0
0
0

Top industry experts share their 2017 real estate predictions

by Chicago Agent

NEW CONSTRUCTION

Where in Chicagoland do you think we’ll see the most growth in new construction?

Jim Esperson, David Weekley Homes: Next year, I expect to see an increase in growth for desirable suburban communities like Glenview, Naperville, Hinsdale, Barrington, Arlington Heights and Northbrook. Communities with great schools and convenient access to downtown Chicago and the Metra commuter lines will continue to be the strongest areas for new construction in the suburbs.

Alan Lev, Belgravia: I think we will continue to see growth in the core areas, downtown and surrounding neighborhoods. It still is not time to pioneer, and cost structure dictates that we continue building only in areas with higher rents and sales prices.

What’s the most surprising trend in new construction that you expect to extend in 2017?

Jim Esperson, David Weekley Homes: There continues to be a demand for energy-efficient building techniques and new “smart” technologies for the home, and we expect those trends to continue throughout 2017.

Alan Lev, Belgravia: I think developers will continue to build more high-end apartments. We are already seeing pressure on rents and occupancies on the high-end product, and thousands more units to come online in the next couple of years.

Do you think building regulations will change in the next year? If yes, how do you think they will change?

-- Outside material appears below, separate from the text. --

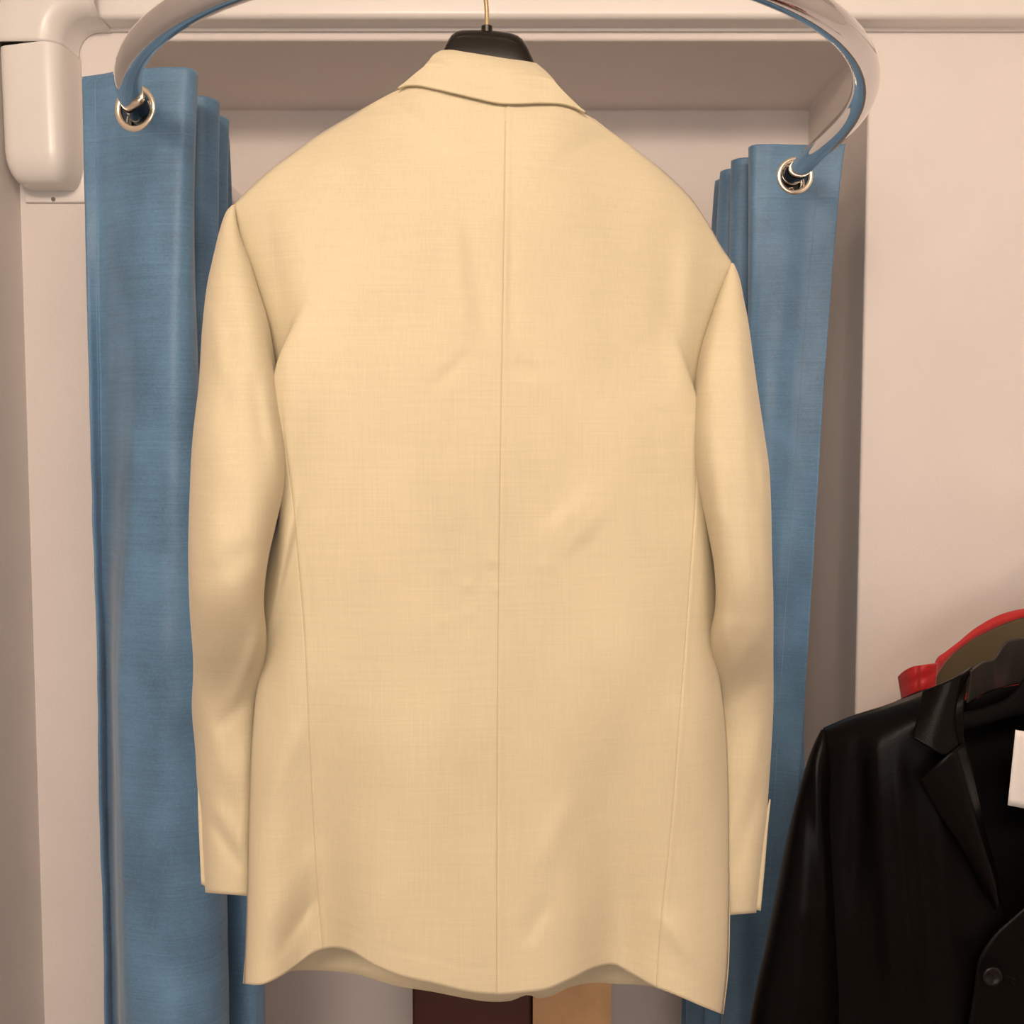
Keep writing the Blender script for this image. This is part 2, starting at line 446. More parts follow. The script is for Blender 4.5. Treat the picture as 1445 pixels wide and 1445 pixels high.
Lb = [(330, 290), (338, 335), (352, 385), (364, 425), (378, 470), (392, 530), (402, 590), (408, 640), (412, 690), (400, 724), (384, 760), (370, 815), (365, 870), (371, 920), (363, 985),
      (357, 1060), (353, 1150), (350, 1260), (344, 1388)]
Rb = [(1033, 372), (1014, 425), (998, 480), (990, 540), (988, 600), (990, 660), (1000, 720), (1010, 780), (1014, 840), (1008, 900), (1012, 950), (1021, 1020), (1026, 1100), (1028, 1200),
      (1029, 1300), (1027, 1370), (1020, 1431)]
ns = 260
sv = np.linspace(0, 1, ns)
# columns: even spread plus close ones at the three seams
tL, tC, tR = .155, .522, .872
tv = set(np.linspace(0, 1, 200))
for t0 in (tL, tC, tR):
    tv = {t for t in tv if abs(t - t0) > .0045}
    tv |= {t0 + k for k in (-.0045, -.0028, -.0012, 0, .0012, .0028, .0045)}
tv = np.array(sorted(tv))
C = coons(Tb, Bb, Lb, Rb, sv, tv)
S, Tt = np.meshgrid(sv, tv, indexing='ij')
px, py = C[..., 0], C[..., 1]
# keep seams where the photograph has them
cen = interp([(100, 714), (400, 710), (700, 705), (1000, 702), (1300, 701), (1450, 701)], py[:, np.argmin(abs(tv - tC))])
shift = cen - px[:, np.argmin(abs(tv - tC))]
px = px + shift[:, None] * np.exp(-((Tt - tC) / .22) ** 2)
kL = np.argmin(abs(tv - tL)); kR = np.argmin(abs(tv - tR))
tl = interp([(0, 378), (500, 392), (620, 402), (700, 413), (800, 422), (900, 430), (1000, 435), (1150, 442), (1250, 448), (1340, 455), (1500, 465)], py[:, kL])
px = px + (tl - px[:, kL])[:, None] * np.exp(-((Tt - tL) / .10) ** 2) * ss(.12, .3, S)
tr = interp([(0, 985), (500, 986), (700, 981), (800, 974), (900, 967), (980, 961), (1150, 948), (1330, 930), (1500, 918)], py[:, kR])
px = px + (tr - px[:, kR])[:, None] * np.exp(-((Tt - tR) / .09) ** 2) * ss(.12, .3, S)
hth = interp([(0, .036), (.12, .052), (.3, .068), (.6, .070), (.85, .062), (1, .058)], S)
neck = ss(.20, .42, Tt) * (1 - ss(.60, .82, Tt))
rnd = (1 - (1 - np.clip(S / .10, 0, 1)) ** 2.2) ** (1 / 2.2)
rnd = np.maximum(rnd, neck)
prof = (1 - np.abs(2 * Tt - 1) ** 2.6) ** (1 / 2.6)
dep = jplane(px) - hth * rnd * prof
# hem waves: the cloth swings away from us where the hem rides up
ramp = ss(.62, 1.0, S) ** 1.4
dep += ramp * (.034 * np.exp(-((px - 445) / 48) ** 2) + .030 * np.exp(-((px - 868) / 48) ** 2)
               - .010 * np.exp(-((px - 360) / 40) ** 2) - .008 * np.exp(-((px - 990) / 50) ** 2) - .012 * np.exp(-((px - 700) / 110) ** 2))
bump = np.zeros_like(dep)
bump += lump(px, py, 330, 3, .0035) * ss(.02, .2, S) + lump(px, py, 210, 13, .0034) * ss(.35, .7, S) + lump(px, py, 140, 5, .0009)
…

Jim Esperson, David Weekley Homes: With so many local governments involved in the building process in Illinois, regulations are certain to change. However, we do not expect significant changes to affect our business in the next year. While the approval process is still a very lengthy and expensive process in our market, David Weekley Homes has already sought to surpass the energy code in Illinois. This makes us confident that we will remain ahead of any significant changes to building regulations.

Alan Lev, Belgravia: Only slightly, and not enough to lower costs. The city of Chicago really needs a complete overhaul of the building code to be more in line with other costs, and to reduce costs. It does not appear that the city has the appetite to tackle that, though.

Do you foresee any changes coming to the Affordable Requirements Ordinance (ARO)? What effect do you think the ARO will have on your business next year?

Alan Lev, Belgravia: The only changes I foresee will be to make it more restrictive and expensive.
We are already having difficulty buying land. There is a disconnect between developers factoring in ARO costs and landowners’ desires to receive pre-ARO values; therefore, I think there will be a lull in the development of parcels subject to the new ARO for a couple of years. This may lead to a code-driven retraction in development.